By STEVE COHEN

CHARLESTON -- Hearing of baseball teams breaking training camp this spring brings some nostalgia of the game's glory years.

Take Dave Kingman, for example. The 16-year veteran who played for more than a half-dozen teams was a pitcher's nightmare with his terrorizing .478 slugging percentage. But lore has it that an opposing manager, having watched Kingman blast a 440-foot homer early one game, wasn't about to suffer such an indignity again.

At Kingman's next at-bat a reliever was summoned from the bullpen and, sure enough, it was a brilliant defensive strategy. The four-bagger Kingman hit off the fresh arm on the mound was only 415 feet.

Al Karlin may have had this in mind at a March 9 panel discussion broadcast statewide from West Virginia's capital about the state's legal climate. This head of West Virginia's personal injury lawyers group was steadfastly stating that our legal landscape is in no way a barrier to jobs, despite study after study to the contrary. One, in U.S. News and World Report as pitchers and catchers were reporting to their Grapefruit and Cactus League outposts, placed West Virginia dead last for growing jobs, citing high legal liability costs as a principal reason.

But Mr. Karlin defied such an assertion that West Virginia's reputation as a land of lawsuits has anything to do with employers choosing to build a work force just about anywhere but here. In fact, he even invited the head of any company to visit him and assured his audience he would persuade them that the Mountain State is a Mecca for prosperity.

Mr. Karlin could point, for example, to a December payout to his personal injury lawyer colleagues from a lawsuit settlement reached in Ohio County of what may well amount to $3,300 an hour. This was a lawsuit, you may recall, that netted a fat share of a $3.9 million legal fee at public expense going to the lawyers Attorney General Darrell McGraw hired for the case -– lawyers who also happened to be his campaign contributors.

But much like the strategy to counter Kingman, such fees could well be in decline. A quintet of personal injury lawyers in another West Virginia courtroom pocketed just $2,700 an hour for their work on a lawsuit despite their outlandish protests that they deserve much more.

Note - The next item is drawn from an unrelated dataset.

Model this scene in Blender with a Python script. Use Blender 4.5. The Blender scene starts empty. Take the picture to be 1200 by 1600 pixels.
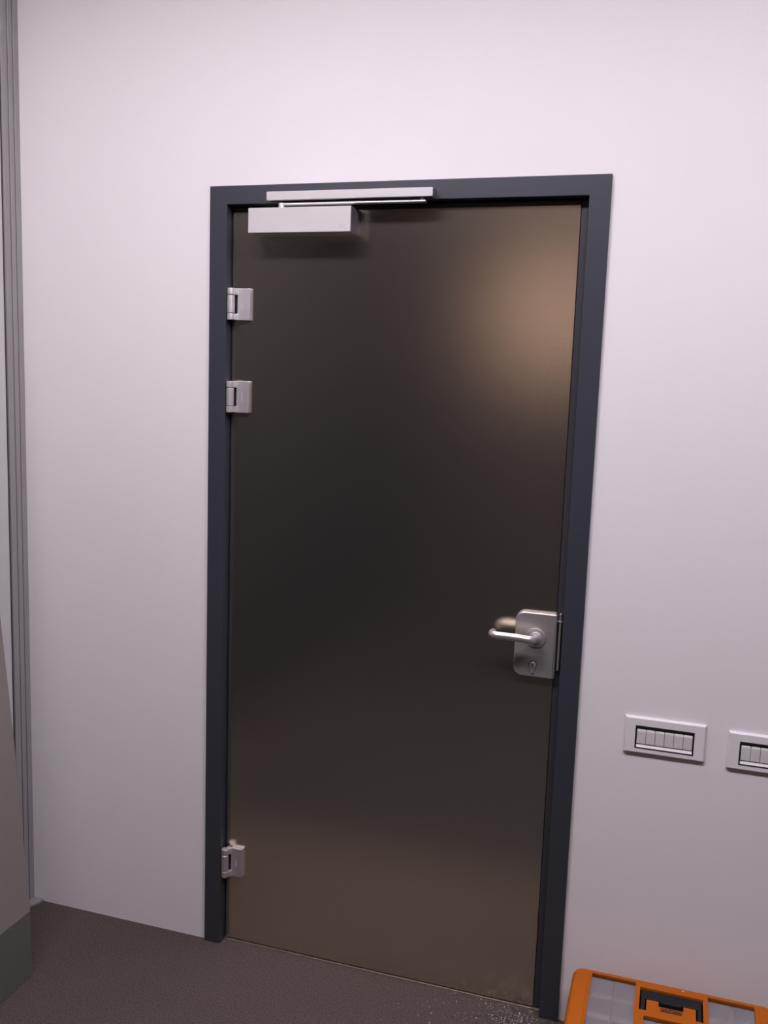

Clearly a just-released survey published in Forbes that West Virginia is the most morose of all the states did not include any of the personal injury lawyers who are living large on the lawsuit industry here. And yes, this is the same Forbes that placed West Virginia at the bottom of its ranking the past three years for job-friendly states, pointing to our over-litigiousness.

"West Virginia ranked last in life satisfaction, physical health and emotional health," Forbes explained. Perhaps our leaders in Charleston will make the connection between legal reform and a brighter future. That would really lift West Virginians' spirits over the homerun fence.

Cohen is executive director of West Virginia Citizens Against Lawsuit Abuse.